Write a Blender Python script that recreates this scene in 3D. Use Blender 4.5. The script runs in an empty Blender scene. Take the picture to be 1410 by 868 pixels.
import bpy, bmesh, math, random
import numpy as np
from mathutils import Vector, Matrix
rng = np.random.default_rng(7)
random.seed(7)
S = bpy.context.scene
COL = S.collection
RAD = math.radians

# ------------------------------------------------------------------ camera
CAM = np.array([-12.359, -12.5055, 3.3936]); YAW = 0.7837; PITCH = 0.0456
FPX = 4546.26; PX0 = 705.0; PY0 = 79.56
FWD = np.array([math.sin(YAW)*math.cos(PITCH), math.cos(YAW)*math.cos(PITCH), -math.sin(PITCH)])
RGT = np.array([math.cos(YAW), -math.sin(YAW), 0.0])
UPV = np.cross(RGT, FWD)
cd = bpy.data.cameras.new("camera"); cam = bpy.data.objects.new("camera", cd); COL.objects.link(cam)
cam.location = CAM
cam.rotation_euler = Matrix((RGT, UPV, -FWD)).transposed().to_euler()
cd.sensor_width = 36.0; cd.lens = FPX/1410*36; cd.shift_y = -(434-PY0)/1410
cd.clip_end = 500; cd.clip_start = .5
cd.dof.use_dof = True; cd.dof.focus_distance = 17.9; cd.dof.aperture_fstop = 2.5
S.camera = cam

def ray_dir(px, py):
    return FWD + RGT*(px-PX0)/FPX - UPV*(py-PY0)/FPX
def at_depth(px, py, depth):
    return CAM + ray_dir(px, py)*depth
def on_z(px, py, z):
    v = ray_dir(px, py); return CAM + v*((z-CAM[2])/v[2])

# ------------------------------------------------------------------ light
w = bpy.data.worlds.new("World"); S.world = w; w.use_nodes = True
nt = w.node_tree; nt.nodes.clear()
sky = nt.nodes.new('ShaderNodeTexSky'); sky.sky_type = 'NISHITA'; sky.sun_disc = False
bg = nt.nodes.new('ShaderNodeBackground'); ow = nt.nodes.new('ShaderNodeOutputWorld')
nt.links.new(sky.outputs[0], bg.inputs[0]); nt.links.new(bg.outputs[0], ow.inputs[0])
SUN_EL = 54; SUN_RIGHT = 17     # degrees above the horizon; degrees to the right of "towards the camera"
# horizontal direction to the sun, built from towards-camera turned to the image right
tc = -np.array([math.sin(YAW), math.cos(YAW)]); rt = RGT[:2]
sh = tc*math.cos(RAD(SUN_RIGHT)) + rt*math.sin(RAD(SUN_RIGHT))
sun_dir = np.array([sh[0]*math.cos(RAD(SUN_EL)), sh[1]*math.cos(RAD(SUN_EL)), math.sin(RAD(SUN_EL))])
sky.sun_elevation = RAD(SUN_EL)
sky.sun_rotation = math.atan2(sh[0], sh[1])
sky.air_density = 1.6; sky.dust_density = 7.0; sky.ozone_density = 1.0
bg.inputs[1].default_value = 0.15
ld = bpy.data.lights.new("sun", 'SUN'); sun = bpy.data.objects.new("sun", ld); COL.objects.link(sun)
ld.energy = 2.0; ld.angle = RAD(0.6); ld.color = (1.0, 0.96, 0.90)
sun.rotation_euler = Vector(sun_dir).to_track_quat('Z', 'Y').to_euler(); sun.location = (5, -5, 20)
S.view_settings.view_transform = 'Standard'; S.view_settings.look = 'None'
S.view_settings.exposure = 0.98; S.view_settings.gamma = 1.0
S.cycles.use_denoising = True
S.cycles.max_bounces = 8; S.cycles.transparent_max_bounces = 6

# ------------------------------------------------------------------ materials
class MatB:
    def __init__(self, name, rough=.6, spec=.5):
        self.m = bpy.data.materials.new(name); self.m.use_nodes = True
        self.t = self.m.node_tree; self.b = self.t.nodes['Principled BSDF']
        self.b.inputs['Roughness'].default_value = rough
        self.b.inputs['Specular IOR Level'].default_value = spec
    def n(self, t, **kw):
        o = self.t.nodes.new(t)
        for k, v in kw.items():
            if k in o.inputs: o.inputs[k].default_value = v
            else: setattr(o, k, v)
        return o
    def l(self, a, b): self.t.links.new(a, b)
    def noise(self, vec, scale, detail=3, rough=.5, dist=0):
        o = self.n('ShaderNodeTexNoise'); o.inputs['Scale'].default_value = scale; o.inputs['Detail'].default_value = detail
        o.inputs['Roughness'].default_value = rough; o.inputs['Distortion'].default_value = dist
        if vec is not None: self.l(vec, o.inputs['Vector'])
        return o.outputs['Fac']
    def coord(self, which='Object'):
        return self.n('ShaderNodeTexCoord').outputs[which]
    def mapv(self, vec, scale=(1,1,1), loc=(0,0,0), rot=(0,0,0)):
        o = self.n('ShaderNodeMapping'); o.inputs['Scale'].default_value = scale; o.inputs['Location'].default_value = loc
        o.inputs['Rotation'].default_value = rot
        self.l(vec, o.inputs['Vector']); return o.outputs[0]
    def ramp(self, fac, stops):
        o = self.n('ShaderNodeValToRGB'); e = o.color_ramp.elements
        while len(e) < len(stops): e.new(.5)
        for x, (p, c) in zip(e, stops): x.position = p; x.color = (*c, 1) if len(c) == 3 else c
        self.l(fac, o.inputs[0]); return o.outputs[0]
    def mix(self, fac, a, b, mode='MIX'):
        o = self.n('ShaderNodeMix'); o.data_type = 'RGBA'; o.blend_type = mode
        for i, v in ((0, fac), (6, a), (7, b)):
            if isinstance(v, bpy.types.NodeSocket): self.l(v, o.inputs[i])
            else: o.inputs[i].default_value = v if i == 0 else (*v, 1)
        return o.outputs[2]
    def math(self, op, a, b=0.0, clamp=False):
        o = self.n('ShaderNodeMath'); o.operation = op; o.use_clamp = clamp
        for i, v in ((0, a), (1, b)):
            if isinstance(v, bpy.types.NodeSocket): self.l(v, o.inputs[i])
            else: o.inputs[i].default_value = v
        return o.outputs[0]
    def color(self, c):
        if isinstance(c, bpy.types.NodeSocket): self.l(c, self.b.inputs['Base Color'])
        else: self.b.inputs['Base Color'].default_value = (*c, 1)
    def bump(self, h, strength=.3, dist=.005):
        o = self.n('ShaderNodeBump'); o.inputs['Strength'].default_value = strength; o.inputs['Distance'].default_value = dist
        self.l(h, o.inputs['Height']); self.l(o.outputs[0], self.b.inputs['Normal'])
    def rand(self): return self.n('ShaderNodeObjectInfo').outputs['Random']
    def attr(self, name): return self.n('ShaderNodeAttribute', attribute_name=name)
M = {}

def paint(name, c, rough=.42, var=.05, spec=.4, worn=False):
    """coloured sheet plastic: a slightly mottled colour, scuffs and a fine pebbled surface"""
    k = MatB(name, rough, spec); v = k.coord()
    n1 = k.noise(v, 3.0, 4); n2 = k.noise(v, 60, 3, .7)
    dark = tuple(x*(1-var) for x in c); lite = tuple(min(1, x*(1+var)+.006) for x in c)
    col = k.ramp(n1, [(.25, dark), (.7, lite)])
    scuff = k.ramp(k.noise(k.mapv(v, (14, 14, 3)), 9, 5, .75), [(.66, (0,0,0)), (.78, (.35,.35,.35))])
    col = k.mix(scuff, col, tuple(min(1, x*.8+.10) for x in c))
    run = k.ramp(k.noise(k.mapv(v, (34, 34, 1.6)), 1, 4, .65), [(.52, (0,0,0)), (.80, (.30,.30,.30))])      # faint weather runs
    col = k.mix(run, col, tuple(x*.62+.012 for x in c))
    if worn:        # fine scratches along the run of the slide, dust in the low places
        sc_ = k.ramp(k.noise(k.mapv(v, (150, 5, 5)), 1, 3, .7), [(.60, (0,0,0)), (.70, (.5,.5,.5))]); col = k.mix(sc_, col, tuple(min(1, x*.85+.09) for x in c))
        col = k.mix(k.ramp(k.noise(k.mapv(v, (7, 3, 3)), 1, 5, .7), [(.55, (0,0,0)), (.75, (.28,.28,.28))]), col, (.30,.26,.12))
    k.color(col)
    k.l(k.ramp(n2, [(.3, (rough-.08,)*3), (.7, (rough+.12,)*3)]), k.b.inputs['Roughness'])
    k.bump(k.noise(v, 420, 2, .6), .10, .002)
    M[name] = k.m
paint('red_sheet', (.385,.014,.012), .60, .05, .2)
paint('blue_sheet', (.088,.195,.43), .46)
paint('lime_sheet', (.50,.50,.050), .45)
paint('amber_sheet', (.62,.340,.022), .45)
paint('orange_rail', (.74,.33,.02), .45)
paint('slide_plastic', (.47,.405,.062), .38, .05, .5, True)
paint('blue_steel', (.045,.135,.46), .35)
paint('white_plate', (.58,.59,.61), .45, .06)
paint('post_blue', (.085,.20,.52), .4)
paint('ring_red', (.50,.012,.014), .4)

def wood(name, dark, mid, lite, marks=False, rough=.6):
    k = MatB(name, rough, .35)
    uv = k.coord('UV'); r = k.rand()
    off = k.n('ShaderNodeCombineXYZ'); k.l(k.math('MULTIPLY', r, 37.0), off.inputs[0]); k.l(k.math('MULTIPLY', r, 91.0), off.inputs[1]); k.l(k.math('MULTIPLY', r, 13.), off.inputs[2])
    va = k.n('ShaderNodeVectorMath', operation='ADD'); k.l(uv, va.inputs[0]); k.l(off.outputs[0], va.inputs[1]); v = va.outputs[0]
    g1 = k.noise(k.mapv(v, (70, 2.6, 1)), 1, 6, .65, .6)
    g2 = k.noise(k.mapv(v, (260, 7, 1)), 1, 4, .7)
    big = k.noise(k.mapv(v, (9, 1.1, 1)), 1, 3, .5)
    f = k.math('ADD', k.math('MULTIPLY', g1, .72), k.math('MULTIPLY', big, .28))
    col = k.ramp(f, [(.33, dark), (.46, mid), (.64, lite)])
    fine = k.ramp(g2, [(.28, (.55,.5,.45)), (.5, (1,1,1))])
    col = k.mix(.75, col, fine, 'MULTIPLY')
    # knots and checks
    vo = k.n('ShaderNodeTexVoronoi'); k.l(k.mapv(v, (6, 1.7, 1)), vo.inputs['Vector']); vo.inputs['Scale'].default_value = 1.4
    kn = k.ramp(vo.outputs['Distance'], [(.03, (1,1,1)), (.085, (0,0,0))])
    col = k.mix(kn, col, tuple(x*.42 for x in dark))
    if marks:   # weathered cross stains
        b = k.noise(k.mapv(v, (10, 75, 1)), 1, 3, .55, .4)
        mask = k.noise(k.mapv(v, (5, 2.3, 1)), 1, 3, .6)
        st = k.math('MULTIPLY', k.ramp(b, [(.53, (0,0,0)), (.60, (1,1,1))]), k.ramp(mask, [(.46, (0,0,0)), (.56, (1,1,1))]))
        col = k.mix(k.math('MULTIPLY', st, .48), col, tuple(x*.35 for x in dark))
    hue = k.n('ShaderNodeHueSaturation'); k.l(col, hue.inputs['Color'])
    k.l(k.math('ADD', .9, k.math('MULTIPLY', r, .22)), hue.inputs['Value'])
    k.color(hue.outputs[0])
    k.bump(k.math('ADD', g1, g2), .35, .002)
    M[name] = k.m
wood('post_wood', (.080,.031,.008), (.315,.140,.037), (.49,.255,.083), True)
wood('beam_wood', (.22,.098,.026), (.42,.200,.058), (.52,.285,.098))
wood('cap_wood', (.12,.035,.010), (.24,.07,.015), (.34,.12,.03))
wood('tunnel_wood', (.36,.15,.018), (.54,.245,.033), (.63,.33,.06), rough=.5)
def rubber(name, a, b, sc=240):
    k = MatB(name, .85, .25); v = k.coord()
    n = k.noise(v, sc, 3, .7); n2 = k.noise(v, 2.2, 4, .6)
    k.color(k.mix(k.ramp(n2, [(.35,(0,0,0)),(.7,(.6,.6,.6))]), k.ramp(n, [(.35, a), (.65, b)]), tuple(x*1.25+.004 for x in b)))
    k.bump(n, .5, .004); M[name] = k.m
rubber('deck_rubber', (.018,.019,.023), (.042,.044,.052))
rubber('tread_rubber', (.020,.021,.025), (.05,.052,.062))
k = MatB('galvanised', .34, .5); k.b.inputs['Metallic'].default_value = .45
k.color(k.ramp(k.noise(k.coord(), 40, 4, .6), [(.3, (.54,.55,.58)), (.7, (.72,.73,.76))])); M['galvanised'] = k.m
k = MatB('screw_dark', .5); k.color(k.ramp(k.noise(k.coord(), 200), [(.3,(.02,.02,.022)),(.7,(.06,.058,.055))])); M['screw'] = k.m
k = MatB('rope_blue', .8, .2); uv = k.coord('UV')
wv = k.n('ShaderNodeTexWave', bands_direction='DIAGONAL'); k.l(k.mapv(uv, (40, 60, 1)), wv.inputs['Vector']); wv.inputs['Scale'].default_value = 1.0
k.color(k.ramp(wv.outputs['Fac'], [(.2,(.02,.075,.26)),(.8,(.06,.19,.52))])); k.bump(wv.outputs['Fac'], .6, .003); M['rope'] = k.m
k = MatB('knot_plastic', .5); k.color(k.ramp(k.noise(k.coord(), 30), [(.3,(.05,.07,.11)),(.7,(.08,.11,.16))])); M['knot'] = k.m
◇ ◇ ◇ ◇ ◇
> [What the task requires]:
Word for word, quote the lines of the material from the first line through the line with "RAD = math.radians", both ends included.

> [Reply]:
Write a Blender Python script that recreates this scene in 3D. Use Blender 4.5. The script runs in an empty Blender scene. Take the picture to be 1410 by 868 pixels.
import bpy, bmesh, math, random
import numpy as np
from mathutils import Vector, Matrix
rng = np.random.default_rng(7)
random.seed(7)
S = bpy.context.scene
COL = S.collection
RAD = math.radians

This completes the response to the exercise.